Chelsea Will Qualify For The Europa Conference League If They Win The Carabao Cup

Chelsea could strike a deal with UEFA to serve a ban from European competition in order to save money, it has been reported.

Chelsea will qualify for the Europa Conference League qualifying rounds if they win the Carabao Cup final against Liverpool on Sunday.

Doing so would bring them under Europe's financial restrictions, which are tighter than the Premier League's.

Kieran Maguire told The Athletic that Chelsea 'won’t make any money' from Europe's third competition and that they might agree with UEFA - as AC Milan did for 2019/20 - to step out of Europe for a year. That would allow them more financial freedom.

The football finance expert said as cited by Sports Central: 'It could be in Chelsea’s interests to do the same as Milan. We’re moving into the realms of three-dimensional chess here, which some clubs are capable of playing. 'By the time you pay the players’ bonuses for qualifying for the competition, transport, accommodation and other costs, you’re only making a small amount of money from the Conference League. 'You’ll struggle to get a decent number of fans to attend Stamford Bridge if the opposition is modest. That isn’t a criticism of them. It’s modern-day economics. 'If they are exceeding the UEFA limits, the question becomes: ‘Do we want to go and play in the Conference League next season?’. Because they won’t make any money from it.'

Under the Premier League's Profit & Sustainability Rules, clubs are permitted to lose up to £105million over a three-year period.

Chelsea narrowly stuck to this for the last monitoring period, which ended on June 30, 2023.

However, Europe's club licensing and financial sustainability regulations - the new version of financial fair play - are much more prohibitive.

Clubs are permitted to lose £68.5m over the previous two years under Europe's rules, provided they are not subject to sanctions already and are in 'good health'.

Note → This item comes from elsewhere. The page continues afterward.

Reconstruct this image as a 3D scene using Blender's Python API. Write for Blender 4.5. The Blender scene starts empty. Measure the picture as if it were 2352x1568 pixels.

Furthermore, Chelsea will likely be expected to provide performance-based bonuses, which will add an extra salary burden.

And UEFA's expectations for amortising transfer fees will be slightly different.

In the Premier League and Europe, clubs can now only amortise transfer fees over a five-year period, meaning, for example, that they can spread the 'cost' of a £10m transfer over five years in financial calculations to £2m per year.

But as that rule only came into force for Premier League clubs in January, Chelsea have escaped doing that for the likes of Moises Caicedo, who they bought for £115m in the summer.

If they qualify for Europe, they will need to amortise his fee over five years rather than the eight that they currently do so. 

The Europa Conference League, in a purely financial sense, simply doesn't make it worth the hassle for a club the size of Chelsea.

Whereas Chelsea earned £82m from getting to the last 16 of the Champions League in 2022/23, West Ham gained just £16m for winning the Europa Conference League.